Mehraab, the title of Iranian composer/multi-instrumentalist Loga Ramin Torkian’s new album, means “shrine” in Persian. It’s an enormously successful attempt to play classical Iranian instrumental music through the swirling, hypnotic prism of dreampop and shoegaze rock. Musically, this most closely resembles Copal’s haunting Middle Eastern string-band dancefloor instrumentals; sonically, it’s remarkably similar to Huun Huur Tu’s landmark 2008 electroacoustic Eternal collaboration with producer Carmen Rizzo. Torkian takes care to mention in the liner notes that the electronics here are limited to how the instruments are processed, without any computerized backing tracks. Since all the instruments here are acoustic, the efx add welcome layers of sustain and reverb. Sometimes a riff becomes a loop; occasionally, the timbres are processed to oscillate or change shape as they move through the mix, dub style. Torkian plays a museum’s worth of stringed instruments, including but not limited to guitar, sax, baglama, viola da gamba and rabab, accompanied by Khosro Ansari on vocals (singing in Farsi) and a small army of percussionists including Omer Avci, Zia Tabassian, Mohammed Mohsen Zadeh, Azam Ali and her bandmate Andre Harutounyan.

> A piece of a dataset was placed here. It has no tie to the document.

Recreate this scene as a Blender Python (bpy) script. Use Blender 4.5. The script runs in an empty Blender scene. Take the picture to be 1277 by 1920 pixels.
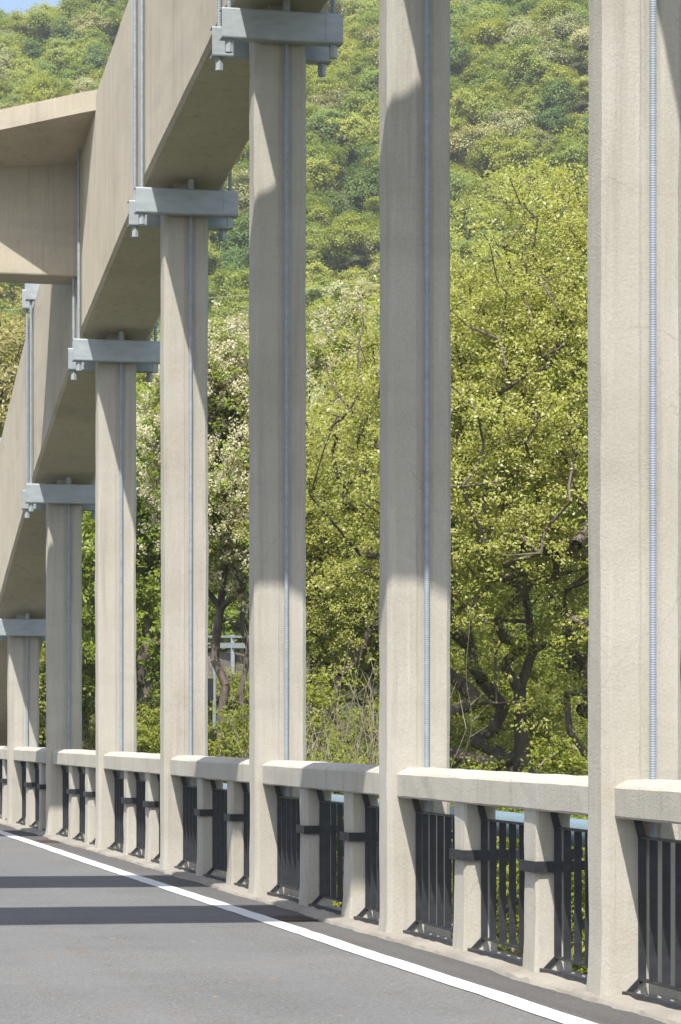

The songs are dreamy, windswept and often haunting. The opening instrumental, Gaven (The Wild Deer) works an apprehensive descending progression in the Arabic hijaz mode, lutes and strings over reverberating layers of percussion and an astringent viola da gamba passage. Az Pardeh (Through the Wall) contrasts a matter-of-fact lead vocal with a somewhat anguished, hypnotic drone playing tensely against a central note, in a stately 6/8 rhythm. Golzare Ashegh (Garden of Love) establishes a sense of longing with its austere arrangement and dreamlike ambience; Chashme Jadu (Your Bewitching Eyes) is absolutely bewitching, in a creepy way, ominous astringent atmospherics over echoey clip-clop percussion.

With its subtle oscillations working against a distant, reverberating loop, the title track brings to mind a Daniel Lanois production, a simple, memorable, ringing motif circling through the mix. It’s the first part of what’s essentially a suite, segueing into Parva (Compassion) with its dub echoes and trancelike flute. Souz-El-Del (The Burning Heart) is the most rhythmically tricky piece here, a forest of lutes and what sounds like a kamancheh (spiked fiddle) doubling the dark levantine melody – it’s an absolutely gorgeous, sweepingly majestic, haunting song. They go out with a tersely wary, cello-like string theme. Simply one of the year’s most captivating and haunting albums.